Nel novembre del 1915 diversi libertari bolognesi, in gran parte giovani, fondano il gruppo anarchico Emilio Covelli, attivissimo contro la guerra. Fra questi, Attilio Diolaiti viene ritenuto dalla questura il più influente. A neanche diciannove anni è chiamato alle armi, non si presenta e il 7 settembre 1917 è denunciato al tribunale di guerra come disertore. Viene arrestato dai carabinieri a Baricella – dove è nato il 17 settembre 1898 – e il 10 ottobre condannato a tre anni di reclusione. Rinchiuso nel carcere di Savona, torna in libertà nel 1919 e riprende l’attività sovversiva durante il Biennio rosso. Il 21 ottobre 1920 è coinvolto nell’arresto in massa del consiglio generale dell’Usi e viene rilasciato circa due mesi dopo, anche se secondo la questura «professa gli stessi principi anarchici» e viene quindi «oculatamente vigilato».
Dal novembre del 1921 al luglio del 1922 risiede a Verona con l’incarico di segretario amministrativo della locale Camera del lavoro aderente all’Usi. Tornato in una Bologna ormai sottomessa al tallone delle camicie nere, non riesce a trovare lavoro e avvia autonomamente un negozietto da merciaio. Dalle fonti di polizia sembra per alcuni anni politicamente inoperoso ma, appena si trasferisce in centro, viene sottoposto ai vincoli dell’ammonizione: nell’agosto del 1927 è inviato al confino a Lipari in quanto «anarchico fervente e pericoloso».
A fine gennaio 1930 è nuovamente a Bologna, dove frequenta l’ex sindaco socialista Francesco Zanardi. Negli anni successivi viene ripetutamente arrestato e vessato dal regime.
Nel settembre 1943 come rappresentante dei militanti della città partecipa al convegno anarchico clandestino di Firenze del 5 settembre 1943 ed è tra gli organizzatori della 7° GAP bolognese.
Si trasferisce poi a Monterenzio dove costituisce un gruppo partigiano. Dopo alcuni atti di sabotaggio, tra i quali i tagli delle linee telegrafiche per interrompere i contatti tra Roma e Berlino, il gruppo riceve l’incarico di presentarsi per un’azione in Piazza Ravegnana (proprio sotto le due torri) la mattina del 25 marzo 1944 davanti a una bancarella di penne stilografiche.
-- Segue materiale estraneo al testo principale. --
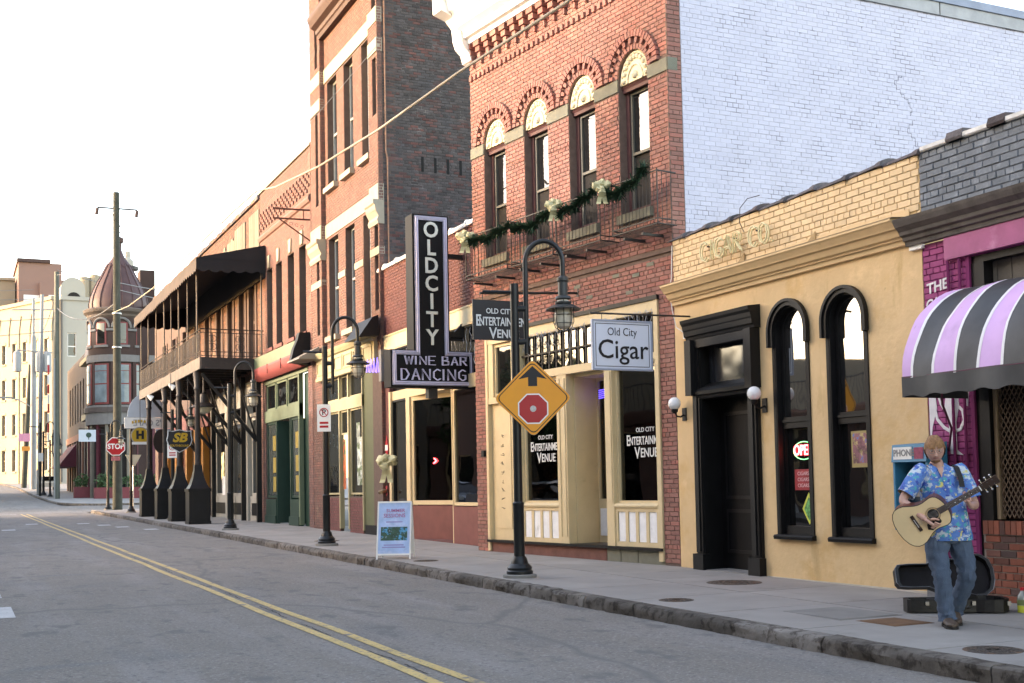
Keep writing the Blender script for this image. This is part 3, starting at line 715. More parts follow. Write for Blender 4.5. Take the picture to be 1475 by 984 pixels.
def swirl(pts, r): 
    m = MB(); P = [F.P(a, .004, z) for a, z in pts]
    m.tube(P, r, 6); m.v = [Vector((10.195+(v.x-10.195)*.25, v.y, v.z)) for v in m.v]; m.build('paint', m_wp, pf)
swirl([(10.33, 2.2), (10.3, 2.08), (10.2, 1.98), (10.08, 1.92), (9.96, 1.95), (9.9, 2.05), (9.92, 2.16), (9.97, 2.2)], .022)
swirl([(10.27, 2.34), (10.24, 2.25), (10.2, 2.2), (10.17, 2.16)], .016)
# awning
AW = thing('striped_awning', (9.7, 7.5, 2.3), 'rounded awning with pink, black and white stripes over the right shop', 'awning')
m_ap = M('awning_pink', (.62, .38, .66), .6, .06, 2, .3, 8, stain=[((.5, .31, .54), 1.5, .55, .15), ((.42, .27, .42), 9, .66, .06)]); m_ak = M('awning_black', (.05, .052, .055), .5, .2, 3, .2, 8); m_aw = M('awning_white', (.75, .74, .74), .55, .05, 3)
def aprof(e=0.):    # (out, z) along the curve from the valance up to the wall
    return [(1.0*sin(a)+e*sin(a), 2.48+1.02*cos(a)+e*cos(a)) for a in [pi/2*(1-i/14) for i in range(15)]]
seq = [('p', .13), ('w', .035), ('k', .26), ('w', .035), ('p', .27), ('w', .035), ('k', .26), ('w', .035), ('p', .27)]
s = 9.78; i = 0
while s > 5.0:
    c, wd = seq[i] if i < 9 else seq[1+(i-1) % 8]; i += 1
    mb = MB(); P_ = aprof(.002 if c == 'w' else 0)
    # sag between ribs
    def sagp(sv, k):
        o_, z_ = P_[k]; t_ = k/14; g_ = sin(pi*((9.78-sv) % .74)/.74)**2*.045*sin(pi*min(1, t_*1.02))+.012*mnoise.noise(Vector((sv*3, t_*5, 1)))
        a_ = pi/2*(1-t_); return F.P(sv, o_-g_*sin(a_), z_-g_*cos(a_)-.3*g_)
    n_ = max(1, int(wd/.04)); xs_ = [s-wd*q/n_ for q in range(n_+1)]
    mb.v = [sagp(xv, k) for k in range(15) for xv in xs_]+[sagp(xv, k)+Vector((.010, 0, -.006)) for k in range(15) for xv in xs_]
    m0 = (n_+1)*15
    for k in range(14):
        for q in range(n_):
            a_ = k*(n_+1)+q; mb.f.append([a_, a_+1, a_+n_+2, a_+n_+1]); mb.f.append([m0+a_+n_+1, m0+a_+n_+2, m0+a_+1, m0+a_]); mb.r += [0, 0]; mb.m += [0, 0]
    mb.build('stripe', {'p': m_ap, 'k': m_ak, 'w': m_aw}[c], AW, smooth=True); s -= wd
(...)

È una trappola, gestita da un infiltrato, tal Remo Naldi. Circondati dalla brigata nera, vengono arrestati sei componenti del gruppo: Edera De Giovanni, Egon Brass, Ettore Zaniboni, Enrico Foscardi, Ferdinando Grillini, Attilio Diolaiti. Dopo varie sevizie, nella notte tra il 31 marzo e il primo aprile 1944 i sei vengono portati alla Certosa di Bologna e fucilati contro il muro, dove oggi li ricorda una targa.
Edera De Giovanni è considerata la prima partigiana caduta nella Resistenza bolognese; ad Attilio Diolaiti è stato riconosciuto il grado di capitano della 1° brigata Irma Bandiera, altra partigiana bolognese caduta. Alla prima commemorazione pubblica di Diolaiti, tenuta nella sede della Federazione anarchica Bolognese in via Lame nell’aprile 1946, aderiscono le associazioni antifasciste e i partiti della sinistra con un’unica assenza: il Partito comunista, impegnato a egemonizzare la memoria della stagione resistenziale.